Plutôt qu’un film d’horreur américain, Red State (un « état rouge » est un état qui a tendance à voter républicain) est un film sur l’horreur américaine. Les ultraconservateurs au discours virulent sont une réalité aux États-Unis (les « Five-Pointers » du pasteur Cooper s’inspirent de la Westboro Baptist Church de Fred Phelps, basée au Kansas), et si ça ne tenait qu’à eux, ils descendraient les gays, les gauchistes, les Noirs, les médecins pratiquant des IVG, les défenseurs des théories de Darwin… à peu près tout le monde ! En premier lieu, le film va vous scotcher grâce au comédien Michael Parks alias le pasteur Cooper, dont la crinière blonde, la barbe et le charisme font penser à un Richard Branson passé du côté obscur de la Force. Son entrée en scène donne lieu à une longue séquence dans laquelle, affichant un sourire paternel, il tient un sermon ahurissant de haine et de manipulation idéologique. L’apothéose du prêche sera la mise à mort d’une balle dans le crâne d’un anonyme, captif « homosexuel » de la secte. Des minutes trempées d’horreur qui font grimper en flèche la tension dramatique du film.
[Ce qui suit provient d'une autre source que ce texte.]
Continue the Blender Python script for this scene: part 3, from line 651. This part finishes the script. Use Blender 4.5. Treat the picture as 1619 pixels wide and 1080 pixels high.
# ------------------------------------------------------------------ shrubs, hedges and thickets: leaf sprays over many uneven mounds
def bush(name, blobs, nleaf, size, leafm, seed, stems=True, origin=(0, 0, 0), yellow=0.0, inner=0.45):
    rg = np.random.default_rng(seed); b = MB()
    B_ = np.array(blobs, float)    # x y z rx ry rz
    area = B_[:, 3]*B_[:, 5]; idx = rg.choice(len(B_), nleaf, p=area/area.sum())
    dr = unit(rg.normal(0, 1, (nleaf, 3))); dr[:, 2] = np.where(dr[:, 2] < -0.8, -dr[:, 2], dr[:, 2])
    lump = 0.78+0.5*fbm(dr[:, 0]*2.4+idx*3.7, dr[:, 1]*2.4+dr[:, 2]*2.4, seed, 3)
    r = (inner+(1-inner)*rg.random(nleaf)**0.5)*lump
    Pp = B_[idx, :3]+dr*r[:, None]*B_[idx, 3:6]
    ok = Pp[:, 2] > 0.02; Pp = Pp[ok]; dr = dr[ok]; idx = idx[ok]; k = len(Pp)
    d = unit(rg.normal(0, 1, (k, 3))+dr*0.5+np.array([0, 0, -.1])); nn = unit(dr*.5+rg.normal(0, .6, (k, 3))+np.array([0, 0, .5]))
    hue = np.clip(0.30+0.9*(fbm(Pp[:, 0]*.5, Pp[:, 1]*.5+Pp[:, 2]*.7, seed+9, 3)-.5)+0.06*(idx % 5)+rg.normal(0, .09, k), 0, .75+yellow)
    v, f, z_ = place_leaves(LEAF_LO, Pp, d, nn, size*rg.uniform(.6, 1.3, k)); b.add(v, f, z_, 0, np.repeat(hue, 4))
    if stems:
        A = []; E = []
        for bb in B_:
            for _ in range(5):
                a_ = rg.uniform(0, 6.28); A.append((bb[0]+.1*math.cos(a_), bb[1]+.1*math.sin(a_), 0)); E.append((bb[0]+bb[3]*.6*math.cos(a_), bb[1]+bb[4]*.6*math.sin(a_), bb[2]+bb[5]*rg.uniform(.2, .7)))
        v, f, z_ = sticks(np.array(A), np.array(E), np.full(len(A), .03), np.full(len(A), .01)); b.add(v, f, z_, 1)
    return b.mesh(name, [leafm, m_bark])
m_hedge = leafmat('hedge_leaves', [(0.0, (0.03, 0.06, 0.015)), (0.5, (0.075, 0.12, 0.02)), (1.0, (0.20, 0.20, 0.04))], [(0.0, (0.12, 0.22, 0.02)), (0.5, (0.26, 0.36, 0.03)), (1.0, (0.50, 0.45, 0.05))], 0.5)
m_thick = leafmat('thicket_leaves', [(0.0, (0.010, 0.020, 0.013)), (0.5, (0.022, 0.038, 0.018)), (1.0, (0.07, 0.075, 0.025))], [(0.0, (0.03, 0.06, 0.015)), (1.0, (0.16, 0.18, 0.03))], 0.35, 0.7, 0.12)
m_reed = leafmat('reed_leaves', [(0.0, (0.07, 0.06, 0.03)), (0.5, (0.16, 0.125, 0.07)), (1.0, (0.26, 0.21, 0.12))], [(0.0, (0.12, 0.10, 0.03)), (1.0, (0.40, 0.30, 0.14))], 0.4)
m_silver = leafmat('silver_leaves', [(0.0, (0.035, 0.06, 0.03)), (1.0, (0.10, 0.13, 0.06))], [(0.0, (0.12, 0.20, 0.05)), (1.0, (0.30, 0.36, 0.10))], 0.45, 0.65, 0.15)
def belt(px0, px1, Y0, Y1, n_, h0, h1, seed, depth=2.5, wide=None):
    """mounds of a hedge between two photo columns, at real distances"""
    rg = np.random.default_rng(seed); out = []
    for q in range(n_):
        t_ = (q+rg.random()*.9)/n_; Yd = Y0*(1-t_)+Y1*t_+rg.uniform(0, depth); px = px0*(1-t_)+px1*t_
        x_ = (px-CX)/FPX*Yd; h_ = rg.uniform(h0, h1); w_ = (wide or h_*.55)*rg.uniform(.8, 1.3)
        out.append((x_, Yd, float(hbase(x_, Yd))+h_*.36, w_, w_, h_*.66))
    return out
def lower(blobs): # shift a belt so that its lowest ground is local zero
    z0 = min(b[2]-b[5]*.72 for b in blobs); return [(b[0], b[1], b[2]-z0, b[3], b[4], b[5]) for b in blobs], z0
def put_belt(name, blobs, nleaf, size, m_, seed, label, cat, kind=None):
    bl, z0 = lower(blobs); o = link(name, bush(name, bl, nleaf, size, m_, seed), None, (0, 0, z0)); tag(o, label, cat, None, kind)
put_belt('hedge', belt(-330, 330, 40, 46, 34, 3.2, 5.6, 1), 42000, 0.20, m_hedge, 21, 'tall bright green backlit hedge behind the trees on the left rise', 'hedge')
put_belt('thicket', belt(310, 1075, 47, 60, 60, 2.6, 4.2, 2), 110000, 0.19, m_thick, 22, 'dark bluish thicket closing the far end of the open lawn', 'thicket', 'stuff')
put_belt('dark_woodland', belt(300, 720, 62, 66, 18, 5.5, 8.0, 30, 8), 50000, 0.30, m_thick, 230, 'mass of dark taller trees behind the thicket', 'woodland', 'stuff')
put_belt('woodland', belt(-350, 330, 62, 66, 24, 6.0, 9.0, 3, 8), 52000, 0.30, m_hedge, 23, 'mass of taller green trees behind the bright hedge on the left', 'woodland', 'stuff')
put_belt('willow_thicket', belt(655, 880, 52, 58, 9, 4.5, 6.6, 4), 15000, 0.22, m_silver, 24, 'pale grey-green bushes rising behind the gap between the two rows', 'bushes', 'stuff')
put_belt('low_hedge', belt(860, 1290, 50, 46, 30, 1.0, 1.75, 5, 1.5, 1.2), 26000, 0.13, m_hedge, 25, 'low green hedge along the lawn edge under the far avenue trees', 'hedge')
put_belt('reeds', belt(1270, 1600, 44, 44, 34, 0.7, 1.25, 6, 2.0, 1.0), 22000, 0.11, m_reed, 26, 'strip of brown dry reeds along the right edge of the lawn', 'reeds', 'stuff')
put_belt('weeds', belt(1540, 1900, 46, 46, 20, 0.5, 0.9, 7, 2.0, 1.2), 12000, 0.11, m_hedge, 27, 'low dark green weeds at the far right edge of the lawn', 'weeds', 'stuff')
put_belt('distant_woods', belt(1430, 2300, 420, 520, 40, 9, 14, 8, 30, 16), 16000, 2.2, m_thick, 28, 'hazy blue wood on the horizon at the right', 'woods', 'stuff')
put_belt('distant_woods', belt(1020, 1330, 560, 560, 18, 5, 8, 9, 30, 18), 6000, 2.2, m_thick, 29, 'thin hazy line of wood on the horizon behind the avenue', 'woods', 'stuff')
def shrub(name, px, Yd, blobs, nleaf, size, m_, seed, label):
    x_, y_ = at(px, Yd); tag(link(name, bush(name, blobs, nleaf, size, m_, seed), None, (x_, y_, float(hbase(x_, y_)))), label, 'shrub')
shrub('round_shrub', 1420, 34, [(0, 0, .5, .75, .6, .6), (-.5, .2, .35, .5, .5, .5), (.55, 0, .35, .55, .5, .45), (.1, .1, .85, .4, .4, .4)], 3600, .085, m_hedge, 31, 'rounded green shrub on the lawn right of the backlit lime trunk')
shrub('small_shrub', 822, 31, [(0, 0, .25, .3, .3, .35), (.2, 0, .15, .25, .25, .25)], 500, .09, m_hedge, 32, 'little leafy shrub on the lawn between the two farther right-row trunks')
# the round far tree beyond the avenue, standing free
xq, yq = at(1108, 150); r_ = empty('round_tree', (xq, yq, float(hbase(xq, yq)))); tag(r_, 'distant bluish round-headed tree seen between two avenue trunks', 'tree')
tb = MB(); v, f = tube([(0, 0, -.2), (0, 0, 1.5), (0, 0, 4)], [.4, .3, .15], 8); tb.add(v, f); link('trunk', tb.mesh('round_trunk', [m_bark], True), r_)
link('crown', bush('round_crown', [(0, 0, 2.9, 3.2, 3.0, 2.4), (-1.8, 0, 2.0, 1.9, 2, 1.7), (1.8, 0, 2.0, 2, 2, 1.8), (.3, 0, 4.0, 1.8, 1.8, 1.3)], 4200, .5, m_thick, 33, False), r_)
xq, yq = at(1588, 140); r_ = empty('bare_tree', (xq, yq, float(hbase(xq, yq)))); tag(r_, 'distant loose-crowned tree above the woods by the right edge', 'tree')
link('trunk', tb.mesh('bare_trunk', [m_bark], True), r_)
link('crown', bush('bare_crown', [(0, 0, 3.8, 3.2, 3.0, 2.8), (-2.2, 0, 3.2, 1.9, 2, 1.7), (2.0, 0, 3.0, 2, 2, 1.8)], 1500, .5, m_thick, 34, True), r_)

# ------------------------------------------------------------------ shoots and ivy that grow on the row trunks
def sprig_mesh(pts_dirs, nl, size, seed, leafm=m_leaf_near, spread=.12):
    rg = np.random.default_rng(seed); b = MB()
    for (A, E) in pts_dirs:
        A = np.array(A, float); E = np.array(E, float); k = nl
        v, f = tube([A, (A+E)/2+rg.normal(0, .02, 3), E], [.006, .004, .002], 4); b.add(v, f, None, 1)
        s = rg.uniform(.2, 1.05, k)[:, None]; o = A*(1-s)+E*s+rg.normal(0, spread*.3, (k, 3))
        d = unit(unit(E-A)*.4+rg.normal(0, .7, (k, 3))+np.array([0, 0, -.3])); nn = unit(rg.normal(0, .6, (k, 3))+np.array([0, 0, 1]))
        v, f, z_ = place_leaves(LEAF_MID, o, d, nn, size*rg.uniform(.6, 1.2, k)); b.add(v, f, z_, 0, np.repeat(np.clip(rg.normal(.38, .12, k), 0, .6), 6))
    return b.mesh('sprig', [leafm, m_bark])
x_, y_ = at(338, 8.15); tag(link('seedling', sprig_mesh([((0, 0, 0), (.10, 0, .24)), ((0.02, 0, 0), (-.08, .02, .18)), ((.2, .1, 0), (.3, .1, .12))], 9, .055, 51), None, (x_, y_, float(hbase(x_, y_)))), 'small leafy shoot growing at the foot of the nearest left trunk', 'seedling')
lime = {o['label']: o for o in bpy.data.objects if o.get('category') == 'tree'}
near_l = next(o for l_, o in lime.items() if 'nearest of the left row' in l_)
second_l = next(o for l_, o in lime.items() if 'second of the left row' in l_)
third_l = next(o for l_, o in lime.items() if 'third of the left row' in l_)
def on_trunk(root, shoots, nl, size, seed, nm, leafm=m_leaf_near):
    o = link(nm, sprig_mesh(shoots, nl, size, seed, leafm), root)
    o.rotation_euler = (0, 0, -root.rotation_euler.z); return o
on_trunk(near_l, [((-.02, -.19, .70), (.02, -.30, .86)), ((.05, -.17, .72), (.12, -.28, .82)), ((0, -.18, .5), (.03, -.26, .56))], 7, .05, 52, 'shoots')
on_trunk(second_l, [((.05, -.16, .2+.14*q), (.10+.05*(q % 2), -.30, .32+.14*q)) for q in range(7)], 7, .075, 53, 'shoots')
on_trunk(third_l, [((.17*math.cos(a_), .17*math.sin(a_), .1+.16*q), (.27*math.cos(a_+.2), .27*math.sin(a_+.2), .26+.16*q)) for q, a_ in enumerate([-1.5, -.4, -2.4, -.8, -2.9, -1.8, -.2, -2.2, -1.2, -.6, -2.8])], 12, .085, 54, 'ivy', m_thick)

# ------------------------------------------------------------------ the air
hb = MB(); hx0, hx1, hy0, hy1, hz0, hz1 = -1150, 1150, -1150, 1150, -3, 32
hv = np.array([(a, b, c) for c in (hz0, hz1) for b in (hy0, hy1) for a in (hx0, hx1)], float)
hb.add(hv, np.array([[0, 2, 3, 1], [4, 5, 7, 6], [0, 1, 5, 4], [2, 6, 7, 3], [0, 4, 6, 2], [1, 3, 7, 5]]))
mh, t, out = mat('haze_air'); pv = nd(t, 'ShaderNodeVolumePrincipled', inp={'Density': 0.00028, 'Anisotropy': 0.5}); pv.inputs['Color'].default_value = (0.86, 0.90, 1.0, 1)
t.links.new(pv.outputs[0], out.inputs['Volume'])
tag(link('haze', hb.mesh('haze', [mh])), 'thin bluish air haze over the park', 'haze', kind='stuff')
Passé cette première demi-heure, on craint tout de même que Red State ne se mette à glisser en roue libre sur les rails d’un « torture porn » de plus, cependant on assiste ensuite à tout autre chose avec l’arrivée des forces de police fédérale, qui se pointent pour assiéger la ferme occupée par la secte. On peut être désarçonné par ce brusque changement de style (d’un récit d’horreur on passe sans transition à un film d’action policier reléguant au troisième plan les héros du début), cela dit les péripéties sont cohérentes et rappellent des faits récents de l’Histoire américaine (le siège par le FBI de la secte des Davidiens à Waco, Texas, en 1993). La bifurcation permet aussi à Red State de gagner en ampleur : à la suite d’une bavure embarrassante et de la mort d’un flic, le responsable de l’opération, Joseph Keenan (interprété par John Goodman, formidable) reçoit l’ordre de nettoyer la baraque en passant par les armes jusqu’au dernier des illuminés, enfants compris. Un revirement de situation qui ne se fera pas sans causer d’états d’âme chez les policiers, mais n’empêche : la violence aveugle, soudain, n’est plus l’apanage des fanatiques. Patriot Act aidant, elle peut aussi prendre ses quartiers dans le camp du gouvernement et des institutions policières…

En conclusion, une sacrée réussite de la part de Kevin Smith, apôtre de la comédie qui témoigne de qualités inattendues en changeant radicalement de registre et en posant un regard acide sur les errements idéologiques de son pays. La réalisation est impeccable, sachant par exemple faire usage de « shaky cam » uniquement lorsque cela s’impose (c’est-à-dire au moment de fusillades ou lors d’une scène de course-poursuite à pied qui laisse comme deux ronds de flan en s’achevant de manière brutale). Un dernier mot concernant un autre parti pris culotté : l’ensemble du film, y compris les séquences d’action ou d’horreur, n’est appuyé par aucune musique, les seules mélodies de la bande son étant celles exécutées au piano par le pasteur fou pour accompagner ses chansons. D’où une narration encore plus crue. Loin des canons des films de studio hollywoodiens, Red State est un bel exemple de cinéma US indépendant. Depuis le tournage, Smith a déclaré qu’il réaliserait encore un film et un seul avant d’arrêter la mise en scène. Hit Somebody doit se dérouler dans le milieu du hockey professionnel. Ce ne sera peut-être pas un film d’horreur, mais le titre promet un autre métrage rentre-dedans. Le projet n’en est encore qu’au stade de la pré-production, alors rendez-vous en 2013…

Dvd et blu-ray disponibles à partir du 19 juin 2012.